| To be done |
Write out each line of the listing as it stands, without the images.

| Data shown |
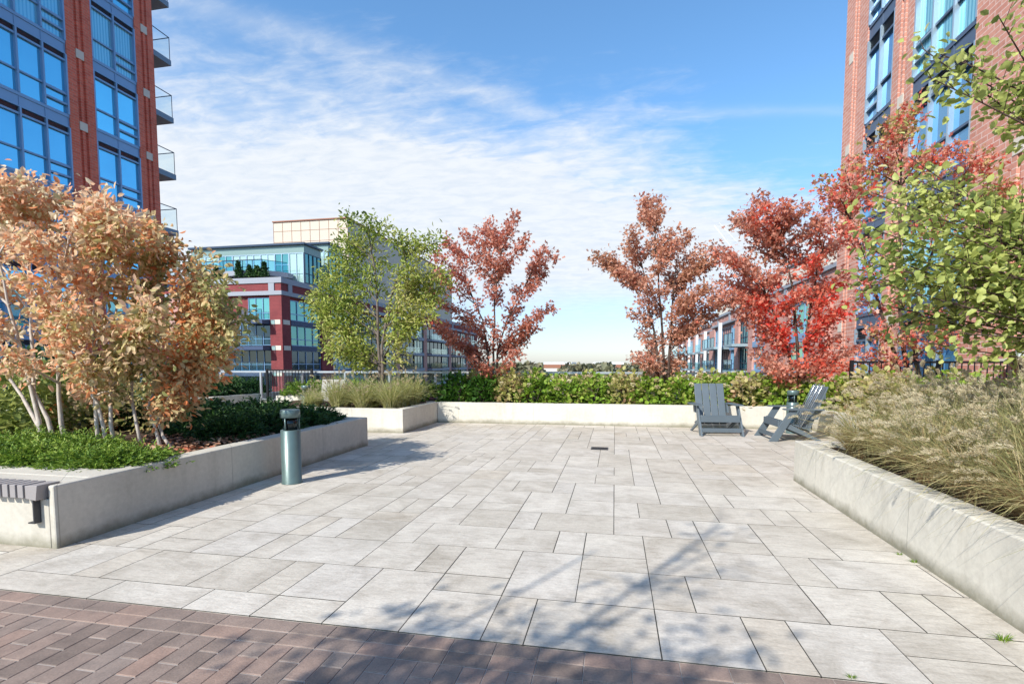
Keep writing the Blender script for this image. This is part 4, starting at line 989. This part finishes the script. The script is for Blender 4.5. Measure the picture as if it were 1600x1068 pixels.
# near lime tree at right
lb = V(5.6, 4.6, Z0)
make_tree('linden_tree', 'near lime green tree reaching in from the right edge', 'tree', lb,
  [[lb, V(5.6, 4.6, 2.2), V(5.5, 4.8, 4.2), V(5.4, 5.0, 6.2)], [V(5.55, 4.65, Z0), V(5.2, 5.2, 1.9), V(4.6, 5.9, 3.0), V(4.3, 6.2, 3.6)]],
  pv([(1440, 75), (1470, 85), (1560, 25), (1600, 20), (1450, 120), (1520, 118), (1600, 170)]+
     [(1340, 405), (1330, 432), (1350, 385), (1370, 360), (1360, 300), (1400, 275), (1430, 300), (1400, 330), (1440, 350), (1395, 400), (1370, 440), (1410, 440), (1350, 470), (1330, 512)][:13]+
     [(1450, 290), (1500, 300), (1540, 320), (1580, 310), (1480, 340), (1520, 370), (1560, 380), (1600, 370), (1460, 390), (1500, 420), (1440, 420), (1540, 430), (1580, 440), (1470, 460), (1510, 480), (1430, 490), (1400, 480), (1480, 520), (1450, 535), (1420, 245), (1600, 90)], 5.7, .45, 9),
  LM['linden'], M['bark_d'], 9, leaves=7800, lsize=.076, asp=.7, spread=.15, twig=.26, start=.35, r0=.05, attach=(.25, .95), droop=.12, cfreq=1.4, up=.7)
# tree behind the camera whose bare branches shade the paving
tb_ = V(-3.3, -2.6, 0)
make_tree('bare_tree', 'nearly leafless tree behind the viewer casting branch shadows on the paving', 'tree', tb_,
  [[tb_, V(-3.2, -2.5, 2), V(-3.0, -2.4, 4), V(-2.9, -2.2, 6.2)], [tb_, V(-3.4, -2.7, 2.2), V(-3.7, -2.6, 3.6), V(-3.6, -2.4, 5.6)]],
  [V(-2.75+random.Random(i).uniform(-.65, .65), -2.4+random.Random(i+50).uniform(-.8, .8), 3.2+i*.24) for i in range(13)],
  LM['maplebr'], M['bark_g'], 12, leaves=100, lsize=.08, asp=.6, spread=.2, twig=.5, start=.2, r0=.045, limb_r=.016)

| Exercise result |
Keep writing the Blender script for this image. This is part 4, starting at line 989. This part finishes the script. The script is for Blender 4.5. Measure the picture as if it were 1600x1068 pixels.
# near lime tree at right
lb = V(5.6, 4.6, Z0)
make_tree('linden_tree', 'near lime green tree reaching in from the right edge', 'tree', lb,
  [[lb, V(5.6, 4.6, 2.2), V(5.5, 4.8, 4.2), V(5.4, 5.0, 6.2)], [V(5.55, 4.65, Z0), V(5.2, 5.2, 1.9), V(4.6, 5.9, 3.0), V(4.3, 6.2, 3.6)]],
  pv([(1440, 75), (1470, 85), (1560, 25), (1600, 20), (1450, 120), (1520, 118), (1600, 170)]+
     [(1340, 405), (1330, 432), (1350, 385), (1370, 360), (1360, 300), (1400, 275), (1430, 300), (1400, 330), (1440, 350), (1395, 400), (1370, 440), (1410, 440), (1350, 470), (1330, 512)][:13]+
     [(1450, 290), (1500, 300), (1540, 320), (1580, 310), (1480, 340), (1520, 370), (1560, 380), (1600, 370), (1460, 390), (1500, 420), (1440, 420), (1540, 430), (1580, 440), (1470, 460), (1510, 480), (1430, 490), (1400, 480), (1480, 520), (1450, 535), (1420, 245), (1600, 90)], 5.7, .45, 9),
  LM['linden'], M['bark_d'], 9, leaves=7800, lsize=.076, asp=.7, spread=.15, twig=.26, start=.35, r0=.05, attach=(.25, .95), droop=.12, cfreq=1.4, up=.7)
# tree behind the camera whose bare branches shade the paving
tb_ = V(-3.3, -2.6, 0)
make_tree('bare_tree', 'nearly leafless tree behind the viewer casting branch shadows on the paving', 'tree', tb_,
  [[tb_, V(-3.2, -2.5, 2), V(-3.0, -2.4, 4), V(-2.9, -2.2, 6.2)], [tb_, V(-3.4, -2.7, 2.2), V(-3.7, -2.6, 3.6), V(-3.6, -2.4, 5.6)]],
  [V(-2.75+random.Random(i).uniform(-.65, .65), -2.4+random.Random(i+50).uniform(-.8, .8), 3.2+i*.24) for i in range(13)],
  LM['maplebr'], M['bark_g'], 12, leaves=100, lsize=.08, asp=.6, spread=.2, twig=.5, start=.2, r0=.045, limb_r=.016)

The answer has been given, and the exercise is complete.